Check every line for the word "from" and state how many lines have it. Reply with the number alone.

......

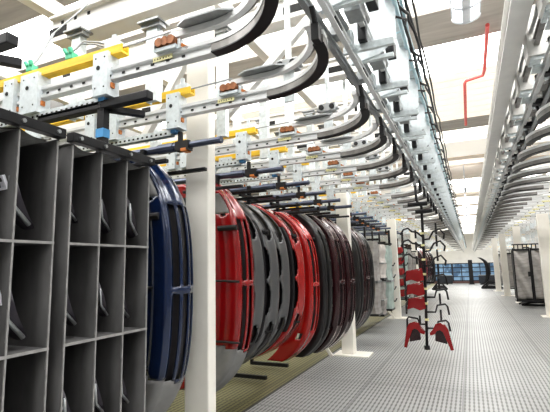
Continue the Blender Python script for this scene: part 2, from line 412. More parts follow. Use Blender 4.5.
for i, y in enumerate((3.3, 4.45, 5.25, 6.05, 6.85, 7.9, 8.85, 9.65)):
    lab = 'dark two-eyed sensor bracket above the left curves, %s from the camera' % ORD[i+1]
    if s0 is None: s0 = sensor(-1.32, y, 3.3, lab)
    else: dup(s0, (-1.32, y, 3.3), lab)

# green connectors with cables on the first yellow rail
for i, (x, lab) in enumerate(((-2.92,'green cable plug on the nearest yellow rail, left of two'),(-2.5,'green cable plug on the nearest yellow rail, right of two'))):
    o = thing('cable_plug', lab, 'plug', (x, 2.05, 3.105))
    b = MB().box(-.035,.035,-.035,.02,0,.05); b.tube([(-.02,-.03,.04),(-.04,-.04,.08)], .015, 8); b.tube([(.02,-.03,.04),(.02,-.04,.08)], .018, 8)
    b.build('plug_body', green, o, bevel=.008)
    pts = [(0,0,.07),(.04,.05,.2),(.06,.1,.35),(.22,.2,.55),(.35,.35,.85)] if i == 0 else [(0,0,.07),(.05,.02,.13),(.15,.06,.12),(.22,.1,.1)]
    b = MB().tube(pts, .006, 6); b.tube([(p[0]+.03,p[1],p[2]+.01) for p in pts], .005, 6); b.build('cable', steel, o)

# dark load bars sticking out of the lanes
def load_bar(x1, y, label):
    o = thing('load_bar', label, 'bar', (x1, y, 2.61), group='blue grey load bars in the lanes')
    MB().tube([(-.31,0,0),(-.02,0,0)], .027, 10).tube([(-.02,0,0),(0,0,0)], .030, 10).build('tip_tube', bluebar, o, smooth=False)
    MB().tube([(-1.9,0,0),(-.42,0,0)], .034, 10).tube([(-.62,0,0),(-.46,0,0)], .042, 10).build('tail_tube', bluebar, o)
    b = MB().box(-.43,-.30,-.035,.035,-.045,.035); b.tube([(-.4,0,0),(-.4,0,.12)], .022, 8); b.build('joint', rubber, o)
    b = MB().box(-.37,-.32,-.04,.04,-.055,-.03); b.build('lock_pin', orange, o)
    return o
l0 = None
tips = [-1.72,-1.70,-1.72,-1.76,-1.78,-1.8,-1.80,-1.84,-1.9,-1.95,-1.97,-1.99,-2.0,-2.0]
for i, y in enumerate(LY[1:15]):
    lab = 'blue grey load bar with orange joint in the %s lane left of the aisle' % ORD[i+2]
    if l0 is None: l0 = load_bar(tips[i], y, lab)
    else: dup(l0, (tips[i], y, 2.61), lab)

# ------------------------------------------------------------------ hanging fabric racks in front
def rack_carrier(y, label, xe, ya):
    o = thing('rack_carrier', label, 'carrier', (-2.18, y, 2.36))
    MB().box(-.62,xe,-.03,.03,.32,.375).build('load_tube', black, o, bevel=.005)
    b = MB().box(-.03,.03,-.025,.025,.02,.34); b.build('post', black, o)
    MB().box(-.034,.034,-.029,.029,.12,.18).build('blue_tape', bluecap, o)
    b = MB().bar((-.02,-.02,.33),(.16*xe/.4,ya,.33),.05,.04); b.build('cross_arm', black, o)
    MB().box(-.6,.2,-.025,.025,-.03,.02).build('hanger_bar', black, o)
    return o
rack_carrier(2.05, 'black steel carrier with blue tape holding the right grey rack', .40, .22)
rack_carrier(1.23, 'black steel carrier above the left grey rack, cut by the photo edge', .27, .16)

def fabric_rack(y0, y1, ncol, label, lean=0):
    """front face x=-1.98 towards the aisle; depth towards -x"""
    o = thing('hanging_rack', label, 'rack', (-1.98, (y0+y1)/2, .17))
    hw = (y1-y0)/2; H = 2.14; D = .72; T = .012
    zs = [0, .50, 1.045, 1.58, H]
    def wall(y, lo=0., dev=0.):
        b = MB(); n = 24; pts = []; fs = []
        ph = random.random()*6
        for j in range(n+1):
            for i in range(9):
                z = H*j/n; x = -D*i/8
                w = .010*math.sin(z*5+ph+i*.7)*math.sin(math.pi*i/8)+.004*math.sin(z*17+i+ph)
                pts.append((x, y+w, z)); 
        m = len(pts); pts += [(p[0], p[1]+T, p[2]) for p in pts]
        for j in range(n):
            for i in range(8):
                a = j*9+i; q = (a, a+1, a+10, a+9); fs += [q, tuple(k+m for k in reversed(q))]
        for j in range(n):
            a = j*9; fs.append((a, a+9, a+9+m, a+m))
        b.poly(pts, fs); return b
    ys = [-hw + (2*hw-T)*k/ncol for k in range(ncol+1)]
    for k, y in enumerate(ys):
        wall(y).build('side_wall' if k in (0, ncol) else 'divider', fabric, o, smooth=True)
    for z in zs[:-1]:
        b = MB(); b.box(-D, -.006, -hw+T, hw-T, z-.006, z+.006); b.build('shelf', fabric, o)
    # sagging top sheet
    b = MB(); P = []
    for k in range(ncol):
        for i in range(9):
            yy = ys[k]+(ys[k+1]-ys[k])*i/8; sag = -.028*math.sin(math.pi*i/8)
            P.append((yy, H+sag-.005))
    V = [(x, y, z) for x in (0,-D) for y, z in P]; n = len(P)
    b.poly(V, [(i, i+1, n+i+1, n+i) for i in range(n-1)]); b.poly([(x,y,z+.008) for x,y,z in V], [(i+1, i, n+i, n+i+1) for i in range(n-1)])
    b.build('top_sheet', fabedge, o)
    MB().box(-D-.012, -D, -hw, hw, 0, H).build('back_panel', fabric, o)
    e = MB()
    for y in ys: e.box(-.004, .005, y+.001, y+T-.001, 0, H-.01)
    for z in zs[:-1]: e.box(-.003, .006, -hw, hw, z-.007, z+.007)
    e.build('piping', fabedge, o)
    b = MB().box(-.02, .035, -hw-.02, hw+.02, H+.005, H+.058)
    tb = b.build('top_bar', black, o, bevel=.004)
    for y in ys[1:-1] + [-hw+.03, hw-.03]: MB().tube([(.034,y,H+.03),(.046,y,H+.03)], .011, 8).build('bolt', steel, tb)
    return o
fabric_rack(1.645, 2.285, 3, 'grey fabric hanging rack with three columns of compartments, right of the two')
fabric_rack(.90, 1.56, 3, 'grey fabric hanging rack cut by the left edge of the photo')

def trim_part(loc, rot, sc, label, bracket=True):
    o = thing('car_trim_part', label, 'car part', loc); o.rotation_euler = rot; o.scale = (sc,)*3
    b = MB(); n, m = 10, 7; V = []
    for i in range(n+1):
        t = i/n; w = .07*math.sin(math.pi*(.12+.8*t))**.8
        for j in range(m+1):
            a = -1.15+2.3*j/m
            V.append((.05*math.cos(a)*w/.07 + .10*math.sin(math.pi*t)*.6, w*math.sin(a), .34*(t-.5)))
    k = len(V); V += [(x-.008, y*.93, z) for x, y, z in V]
    F = []
    for i in range(n):
        for j in range(m):
            a = i*(m+1)+j; q = (a, a+1, a+m+2, a+m+1); F += [q, tuple(x+k for x in reversed(q))]
    b.poly(V, F).build('shell', partdk, o, smooth=True)
    if bracket:
        c = MB().box(.10,.12,-.03,.03,.06,.072); c.box(.10,.12,-.03,-.02,.072,.12); c.box(.10,.12,.02,.03,.072,.12); c.box(.10,.12,-.03,.03,.12,.132); c.box(.06,.10,-.01,.01,.0,.1)
        c.build('bracket', partlt, o)
    MB().tube([(.07,.05,-.14),(.115,.03,-.02),(.085,.045,.12)], .012, 7).build('lens_strip', steel, o, smooth=True)
    return o
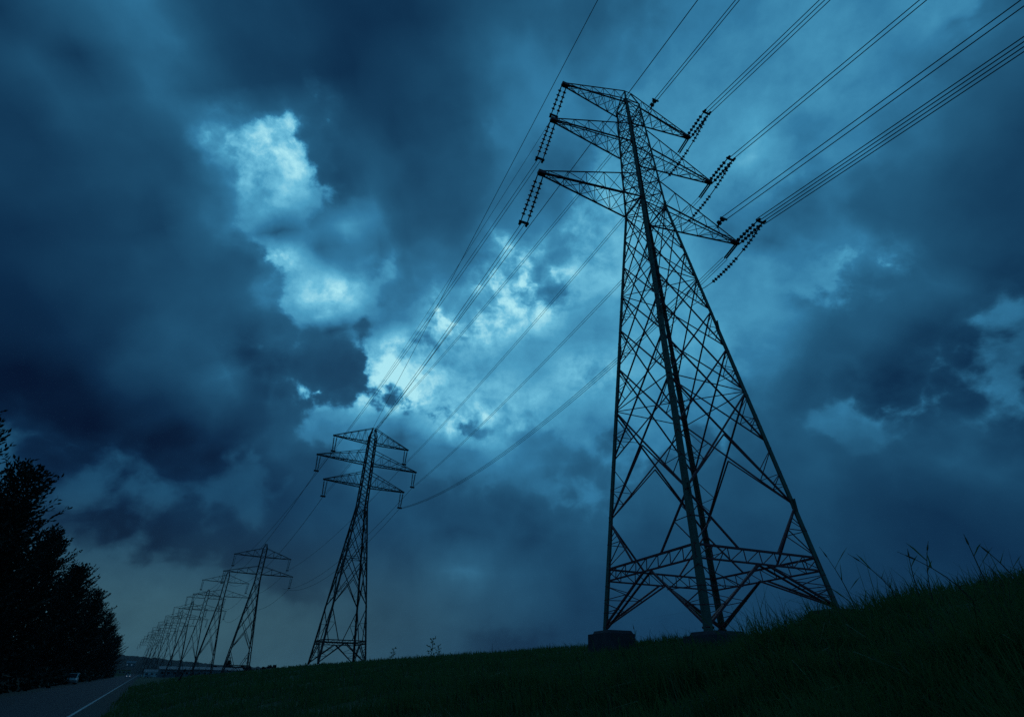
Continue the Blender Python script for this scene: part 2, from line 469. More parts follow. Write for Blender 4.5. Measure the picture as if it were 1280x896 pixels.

......

- COMPLETED EXERCISE -
3